The radical difference between
such a system and that which we are now considering is evident. Not
Swedenborg alone, but many others, through artificial systems of their
own, have sought to interpret the mysteries of the Bible; but it has
remained for the author of "Christ the Spirit" to attempt a discovery
of the key unlocking the symbolism of the New Testament, as it was
understood by the gospel writers themselves.
_The Pearl of Orr's Island._ A Story of the Coast of Maine. By
MRS. HARRIET BEECHER STOWE, Author of "Uncle Tom's Cabin," "The
Minister's Wooing," etc. Boston: Ticknor & Fields. 12mo.
Mrs. Stowe is never more in her element than in depicting
unsophisticated New-England life, especially in those localities where
there is a practical social equality among the different classes of
the population. "The Pearl of Orr's Island," the scene of which is
laid in one of those localities, is every way worthy of her genius.
Without deriving much interest from its plot, it fastens the pleased
attention of the reader by the freshness, clearness, and truth of its
representations, both of Nature and persons.
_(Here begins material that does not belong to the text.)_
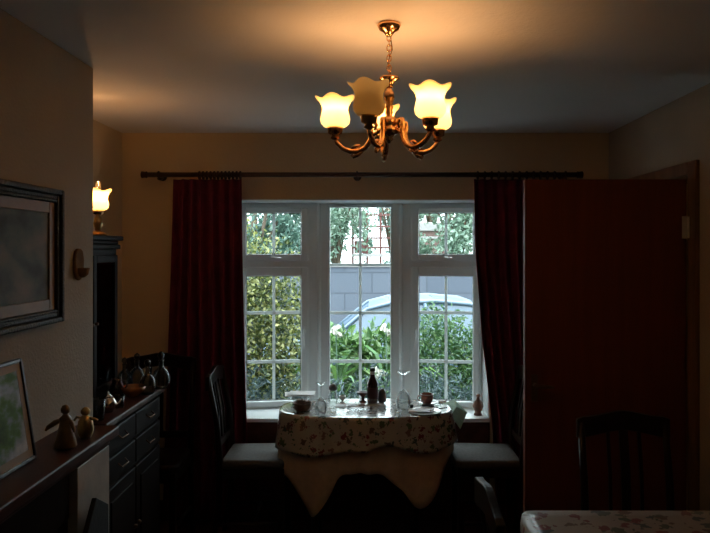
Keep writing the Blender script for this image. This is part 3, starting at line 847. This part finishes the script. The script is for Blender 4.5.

The author transports us
at once to the place she has chosen as the scene of her story, makes us
as familiarly acquainted with all its surroundings as if we had been
born and bred there, introduces us to all the principal inhabitants in
a thoroughly "neighborly" way, and contrives to impress us with a
sense of the substantial reality of what she makes us mentally see,
even when an occasional improbability in the story almost wakes us up
to a perception that the whole is a delightful illusion.